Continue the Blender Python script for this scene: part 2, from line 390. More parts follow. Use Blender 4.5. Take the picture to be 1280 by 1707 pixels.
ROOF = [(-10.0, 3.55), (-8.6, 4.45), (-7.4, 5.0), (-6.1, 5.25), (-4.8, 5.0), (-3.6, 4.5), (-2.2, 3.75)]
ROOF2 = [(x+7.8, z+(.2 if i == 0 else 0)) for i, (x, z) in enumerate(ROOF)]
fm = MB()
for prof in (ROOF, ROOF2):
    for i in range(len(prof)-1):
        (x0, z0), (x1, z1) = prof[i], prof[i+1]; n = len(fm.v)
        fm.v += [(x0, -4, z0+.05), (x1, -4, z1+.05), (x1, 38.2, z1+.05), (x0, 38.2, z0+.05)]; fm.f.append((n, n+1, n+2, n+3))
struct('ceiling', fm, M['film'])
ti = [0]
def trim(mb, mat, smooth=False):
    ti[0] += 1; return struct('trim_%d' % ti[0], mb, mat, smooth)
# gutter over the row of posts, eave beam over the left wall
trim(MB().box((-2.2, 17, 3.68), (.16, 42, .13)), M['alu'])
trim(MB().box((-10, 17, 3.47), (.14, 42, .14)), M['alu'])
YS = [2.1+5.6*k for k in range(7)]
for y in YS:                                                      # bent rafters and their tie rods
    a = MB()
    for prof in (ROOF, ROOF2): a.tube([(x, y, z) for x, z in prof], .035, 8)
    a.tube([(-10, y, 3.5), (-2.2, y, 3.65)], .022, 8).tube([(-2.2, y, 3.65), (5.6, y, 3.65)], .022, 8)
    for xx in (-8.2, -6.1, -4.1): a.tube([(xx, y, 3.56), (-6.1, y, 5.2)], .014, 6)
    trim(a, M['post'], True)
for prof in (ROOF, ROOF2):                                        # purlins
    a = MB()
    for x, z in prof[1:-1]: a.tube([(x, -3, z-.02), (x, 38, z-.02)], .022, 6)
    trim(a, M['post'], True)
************
- **REQUIREMENTS**:
Return the lines above exactly, keeping every word.

- **RESULT**:
Continue the Blender Python script for this scene: part 2, from line 390. More parts follow. Use Blender 4.5. Take the picture to be 1280 by 1707 pixels.
ROOF = [(-10.0, 3.55), (-8.6, 4.45), (-7.4, 5.0), (-6.1, 5.25), (-4.8, 5.0), (-3.6, 4.5), (-2.2, 3.75)]
ROOF2 = [(x+7.8, z+(.2 if i == 0 else 0)) for i, (x, z) in enumerate(ROOF)]
fm = MB()
for prof in (ROOF, ROOF2):
    for i in range(len(prof)-1):
        (x0, z0), (x1, z1) = prof[i], prof[i+1]; n = len(fm.v)
        fm.v += [(x0, -4, z0+.05), (x1, -4, z1+.05), (x1, 38.2, z1+.05), (x0, 38.2, z0+.05)]; fm.f.append((n, n+1, n+2, n+3))
struct('ceiling', fm, M['film'])
ti = [0]
def trim(mb, mat, smooth=False):
    ti[0] += 1; return struct('trim_%d' % ti[0], mb, mat, smooth)
# gutter over the row of posts, eave beam over the left wall
trim(MB().box((-2.2, 17, 3.68), (.16, 42, .13)), M['alu'])
trim(MB().box((-10, 17, 3.47), (.14, 42, .14)), M['alu'])
YS = [2.1+5.6*k for k in range(7)]
for y in YS:                                                      # bent rafters and their tie rods
    a = MB()
    for prof in (ROOF, ROOF2): a.tube([(x, y, z) for x, z in prof], .035, 8)
    a.tube([(-10, y, 3.5), (-2.2, y, 3.65)], .022, 8).tube([(-2.2, y, 3.65), (5.6, y, 3.65)], .022, 8)
    for xx in (-8.2, -6.1, -4.1): a.tube([(xx, y, 3.56), (-6.1, y, 5.2)], .014, 6)
    trim(a, M['post'], True)
for prof in (ROOF, ROOF2):                                        # purlins
    a = MB()
    for x, z in prof[1:-1]: a.tube([(x, -3, z-.02), (x, 38, z-.02)], .022, 6)
    trim(a, M['post'], True)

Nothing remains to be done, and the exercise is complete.